August 11, 2014: Strategy Page
The Iraqi government recently scored a victory in their campaign to prevent the Kurds in the north from selling any more of the oil the Kurds are now pumping and shipping out via Turkey. This win came in the United States where lawyers representing Iraq convinced an American court to block the sale of a million barrels of Kurdish oil in the United States. As of August 1 st this leaves a tanker carrying a million barrels of Kurdish oil stranded in a Texas port while lawyers representing Iraq and the Kurds continue to argue over whether the autonomous Kurds of northern Iraq can actually own and can sell oil pumped from Kurdish controlled oil fields. The U.S. court, for the moment, agrees with Iraq that all oil pumped in Iraq (which the autonomous Kurdish territory is still technically part of) is owned by the Iraqi government. The Kurds point out that the share of Iraq oil income promised them has been plundered by corrupt Arab politicians in the Iraqi government and that the only way to get their fair share is to pump it, ship it and sell it themselves. The Kurds currently have three tankers at sea filled with their oil but the Iraqi government has lawyers standing by to halt any sale of this oil.
The Kurds had hoped that the Iraqi government would relent because in June, when Iraq asked the Kurds to send some of their troops south to fight ISIL Islamic terrorists forces threatening to march on Baghdad, the Kurds did move south. But the Kurds want the Shia dominated Iraq government to stop opposing Kurdish efforts to export and sell oil pumped within the Kurdish controlled areas of northern Iraq. The Arab Iraqis, for the moment, do not believe Kurdish military assistance is worth that high a price.
In April 2013 Iraqi Kurds sold their first shipment of Kurdish oil (produced in oil fields developed by Kurds in Kurdish controlled territory.) This oil was trucked across the border to Turkey and sold for $22 million. The Iraqi government loudly protested this independent oil operation but the Iraqi armed forces were not powerful enough to stop the Kurds.

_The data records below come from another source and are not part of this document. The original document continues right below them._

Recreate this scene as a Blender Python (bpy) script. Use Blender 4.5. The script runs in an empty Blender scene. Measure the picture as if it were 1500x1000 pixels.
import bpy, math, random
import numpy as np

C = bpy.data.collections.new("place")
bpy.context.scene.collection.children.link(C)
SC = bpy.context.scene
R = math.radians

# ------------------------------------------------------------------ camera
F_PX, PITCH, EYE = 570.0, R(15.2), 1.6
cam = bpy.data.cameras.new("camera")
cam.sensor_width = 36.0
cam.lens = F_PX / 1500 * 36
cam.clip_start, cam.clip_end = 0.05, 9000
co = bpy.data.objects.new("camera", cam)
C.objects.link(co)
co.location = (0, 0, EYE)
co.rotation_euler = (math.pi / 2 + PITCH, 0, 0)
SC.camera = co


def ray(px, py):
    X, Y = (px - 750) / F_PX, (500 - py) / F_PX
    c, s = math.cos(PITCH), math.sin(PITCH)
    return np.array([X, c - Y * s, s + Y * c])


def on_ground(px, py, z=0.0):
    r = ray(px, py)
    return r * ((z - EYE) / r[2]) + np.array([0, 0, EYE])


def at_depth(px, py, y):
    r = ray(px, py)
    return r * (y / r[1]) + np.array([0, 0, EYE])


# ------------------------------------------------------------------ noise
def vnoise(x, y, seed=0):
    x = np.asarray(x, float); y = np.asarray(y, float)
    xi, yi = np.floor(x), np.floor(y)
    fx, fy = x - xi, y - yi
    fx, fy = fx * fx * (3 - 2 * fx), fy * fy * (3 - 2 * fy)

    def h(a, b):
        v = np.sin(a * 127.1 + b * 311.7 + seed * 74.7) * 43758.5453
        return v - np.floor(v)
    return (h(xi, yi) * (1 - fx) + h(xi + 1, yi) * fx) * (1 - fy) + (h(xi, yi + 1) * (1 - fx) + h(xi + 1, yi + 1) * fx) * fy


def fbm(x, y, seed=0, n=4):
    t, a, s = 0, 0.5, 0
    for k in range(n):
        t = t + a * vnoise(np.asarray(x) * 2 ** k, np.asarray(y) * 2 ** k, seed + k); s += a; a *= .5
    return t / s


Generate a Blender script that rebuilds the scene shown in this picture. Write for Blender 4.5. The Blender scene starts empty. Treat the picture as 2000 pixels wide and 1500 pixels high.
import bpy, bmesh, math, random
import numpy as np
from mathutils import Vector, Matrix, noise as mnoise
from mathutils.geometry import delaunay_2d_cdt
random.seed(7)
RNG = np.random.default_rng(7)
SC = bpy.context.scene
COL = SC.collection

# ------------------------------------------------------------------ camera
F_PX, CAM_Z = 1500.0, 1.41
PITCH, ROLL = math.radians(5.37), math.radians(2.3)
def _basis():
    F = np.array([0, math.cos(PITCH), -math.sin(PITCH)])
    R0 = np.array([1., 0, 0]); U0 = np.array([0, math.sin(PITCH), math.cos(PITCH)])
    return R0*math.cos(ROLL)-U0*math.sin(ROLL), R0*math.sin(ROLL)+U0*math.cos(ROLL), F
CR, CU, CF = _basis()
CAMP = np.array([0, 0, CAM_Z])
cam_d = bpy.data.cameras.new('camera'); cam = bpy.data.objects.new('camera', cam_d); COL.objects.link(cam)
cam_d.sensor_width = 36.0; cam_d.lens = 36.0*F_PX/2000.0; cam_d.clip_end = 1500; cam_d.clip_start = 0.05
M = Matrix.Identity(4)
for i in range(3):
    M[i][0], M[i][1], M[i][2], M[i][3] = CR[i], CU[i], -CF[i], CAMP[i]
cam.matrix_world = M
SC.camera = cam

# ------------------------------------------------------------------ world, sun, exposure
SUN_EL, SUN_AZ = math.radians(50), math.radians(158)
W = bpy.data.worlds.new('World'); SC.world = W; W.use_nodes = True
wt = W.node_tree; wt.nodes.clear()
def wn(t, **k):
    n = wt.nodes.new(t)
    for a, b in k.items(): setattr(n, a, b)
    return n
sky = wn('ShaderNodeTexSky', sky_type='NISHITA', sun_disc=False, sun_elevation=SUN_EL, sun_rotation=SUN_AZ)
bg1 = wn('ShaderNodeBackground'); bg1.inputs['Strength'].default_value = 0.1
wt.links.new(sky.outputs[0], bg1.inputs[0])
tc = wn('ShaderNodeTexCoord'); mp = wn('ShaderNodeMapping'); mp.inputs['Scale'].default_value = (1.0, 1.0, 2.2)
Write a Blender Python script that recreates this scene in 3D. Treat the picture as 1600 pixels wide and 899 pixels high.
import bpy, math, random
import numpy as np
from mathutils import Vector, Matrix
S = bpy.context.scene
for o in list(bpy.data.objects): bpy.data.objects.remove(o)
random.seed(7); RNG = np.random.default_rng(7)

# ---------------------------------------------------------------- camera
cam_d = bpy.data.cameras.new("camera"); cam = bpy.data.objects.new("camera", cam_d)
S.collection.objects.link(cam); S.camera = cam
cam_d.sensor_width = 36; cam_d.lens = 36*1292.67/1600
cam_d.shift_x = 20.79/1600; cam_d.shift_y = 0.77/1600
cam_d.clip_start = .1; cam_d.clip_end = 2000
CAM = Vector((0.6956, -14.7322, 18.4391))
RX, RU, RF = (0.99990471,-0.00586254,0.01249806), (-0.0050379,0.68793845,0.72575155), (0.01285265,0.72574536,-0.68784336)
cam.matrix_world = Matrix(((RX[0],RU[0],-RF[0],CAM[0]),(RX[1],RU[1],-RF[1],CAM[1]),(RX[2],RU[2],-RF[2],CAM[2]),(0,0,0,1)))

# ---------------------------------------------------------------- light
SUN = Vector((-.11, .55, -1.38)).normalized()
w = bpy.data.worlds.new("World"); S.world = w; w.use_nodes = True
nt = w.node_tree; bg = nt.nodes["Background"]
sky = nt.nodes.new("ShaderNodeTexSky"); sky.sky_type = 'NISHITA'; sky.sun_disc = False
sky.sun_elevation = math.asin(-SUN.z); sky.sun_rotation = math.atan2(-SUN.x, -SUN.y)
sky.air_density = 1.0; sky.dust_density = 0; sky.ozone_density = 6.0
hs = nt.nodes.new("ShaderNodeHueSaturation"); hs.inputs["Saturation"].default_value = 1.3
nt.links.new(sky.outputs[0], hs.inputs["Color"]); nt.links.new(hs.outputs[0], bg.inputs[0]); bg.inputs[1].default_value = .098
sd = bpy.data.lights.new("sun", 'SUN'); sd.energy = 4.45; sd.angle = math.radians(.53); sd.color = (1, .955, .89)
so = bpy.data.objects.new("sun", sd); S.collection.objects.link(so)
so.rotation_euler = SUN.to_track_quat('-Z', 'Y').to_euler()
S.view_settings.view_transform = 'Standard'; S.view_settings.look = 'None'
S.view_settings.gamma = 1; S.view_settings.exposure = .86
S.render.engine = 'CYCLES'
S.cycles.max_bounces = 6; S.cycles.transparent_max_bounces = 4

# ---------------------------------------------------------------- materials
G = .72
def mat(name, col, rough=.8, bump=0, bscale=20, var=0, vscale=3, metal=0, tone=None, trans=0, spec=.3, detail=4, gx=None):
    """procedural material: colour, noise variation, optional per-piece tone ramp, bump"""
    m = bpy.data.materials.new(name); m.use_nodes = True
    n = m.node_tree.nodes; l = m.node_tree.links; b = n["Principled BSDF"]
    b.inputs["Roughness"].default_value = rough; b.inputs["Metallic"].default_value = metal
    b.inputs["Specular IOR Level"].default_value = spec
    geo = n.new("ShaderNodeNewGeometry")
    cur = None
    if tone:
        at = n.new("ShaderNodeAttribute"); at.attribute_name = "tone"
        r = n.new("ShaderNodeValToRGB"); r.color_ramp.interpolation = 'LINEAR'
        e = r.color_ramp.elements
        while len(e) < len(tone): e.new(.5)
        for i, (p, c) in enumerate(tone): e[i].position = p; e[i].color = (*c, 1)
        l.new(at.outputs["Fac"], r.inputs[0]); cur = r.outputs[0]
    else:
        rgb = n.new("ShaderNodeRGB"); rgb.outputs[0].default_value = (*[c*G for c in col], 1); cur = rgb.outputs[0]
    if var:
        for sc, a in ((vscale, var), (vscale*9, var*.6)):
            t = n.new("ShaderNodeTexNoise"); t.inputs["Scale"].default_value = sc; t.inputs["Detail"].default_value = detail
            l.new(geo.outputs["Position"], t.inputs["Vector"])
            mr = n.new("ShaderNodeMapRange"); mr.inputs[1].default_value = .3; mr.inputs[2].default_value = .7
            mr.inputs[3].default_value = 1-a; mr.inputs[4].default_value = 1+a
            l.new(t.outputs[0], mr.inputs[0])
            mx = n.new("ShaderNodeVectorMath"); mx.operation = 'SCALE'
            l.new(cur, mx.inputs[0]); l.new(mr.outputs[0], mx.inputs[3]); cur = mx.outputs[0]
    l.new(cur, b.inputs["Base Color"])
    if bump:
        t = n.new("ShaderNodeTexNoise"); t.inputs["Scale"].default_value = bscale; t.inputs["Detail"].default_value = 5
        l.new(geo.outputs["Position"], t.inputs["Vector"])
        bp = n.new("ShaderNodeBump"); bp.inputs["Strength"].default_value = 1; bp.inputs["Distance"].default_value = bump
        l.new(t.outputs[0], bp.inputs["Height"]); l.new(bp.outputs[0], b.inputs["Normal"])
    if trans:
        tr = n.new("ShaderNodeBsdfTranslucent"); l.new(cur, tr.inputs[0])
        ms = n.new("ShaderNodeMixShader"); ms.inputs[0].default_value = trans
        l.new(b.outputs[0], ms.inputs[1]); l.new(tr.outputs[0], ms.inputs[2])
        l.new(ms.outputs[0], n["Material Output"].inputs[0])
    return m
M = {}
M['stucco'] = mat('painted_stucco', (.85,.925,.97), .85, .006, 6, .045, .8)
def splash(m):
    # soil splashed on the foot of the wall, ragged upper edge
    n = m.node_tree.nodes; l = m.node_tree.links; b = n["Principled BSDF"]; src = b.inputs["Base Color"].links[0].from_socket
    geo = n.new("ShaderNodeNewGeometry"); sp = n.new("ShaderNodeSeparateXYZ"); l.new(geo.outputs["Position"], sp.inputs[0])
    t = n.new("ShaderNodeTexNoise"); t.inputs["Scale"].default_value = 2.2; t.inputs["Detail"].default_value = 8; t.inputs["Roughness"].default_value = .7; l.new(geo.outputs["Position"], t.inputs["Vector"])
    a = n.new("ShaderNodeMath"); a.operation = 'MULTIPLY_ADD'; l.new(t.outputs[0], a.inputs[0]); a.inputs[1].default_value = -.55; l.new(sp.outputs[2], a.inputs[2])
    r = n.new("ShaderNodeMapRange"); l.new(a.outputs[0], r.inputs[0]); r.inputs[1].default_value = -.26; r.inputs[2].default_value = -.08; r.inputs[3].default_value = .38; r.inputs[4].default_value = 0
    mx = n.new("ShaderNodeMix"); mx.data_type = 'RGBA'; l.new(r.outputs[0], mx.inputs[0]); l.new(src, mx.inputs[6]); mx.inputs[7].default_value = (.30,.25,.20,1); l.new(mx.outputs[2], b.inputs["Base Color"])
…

It was back in 2012 that the Kurdish government in northern Iraq announced that they would begin exporting oil via a pipeline through Turkey by 2013 and then ship it to buyers worldwide. The Iraqi government insisted that this would not happen. This is an Arab/Kurd conflict, part of a struggle that goes back thousands of years. The Kurds are relying on Turkish support, and in return are cooperating with Turkish efforts to deal with Turkish PKK Kurdish separatists, who have bases in northern Iraq. While the PKK goal of a separate Kurdish state is popular with most Kurds (even in northern Iraq), the survival of the autonomous Kurdish region in northern Iraq is considered more crucial, for now.
Iraq is producing 3.5 million barrels of oil a day, more than the Saddam ever achieved. Iraqi oil production had been stuck at 2.5 million barrels a day since the 1980s (production had peaked in the late 1970s at four million barrels a day). Iraqi has nine percent of the world's oil reserves, but decades of war and mismanagement had prevented necessary maintenance and construction in the oil fields. For the last few years the oil regions have been safe for foreign oil production companies to bring in their experts, and cash, in to get the job done, so Iraqi production has been steadily increasing. The goal is ten million barrels a day by the end of the decade. The Kurds plan to start exporting 80,000 barrels a day in by 2014, largely with the help of Turkish investors. Kurdish production is currently 120,000 barrels a day. The remaining problem is how to deal with the corruption that has diverted so much oil income into the pockets of thieving politicians and government officials. In Iraq, corruption is like the weather; everyone talks about it but not enough people do anything about it.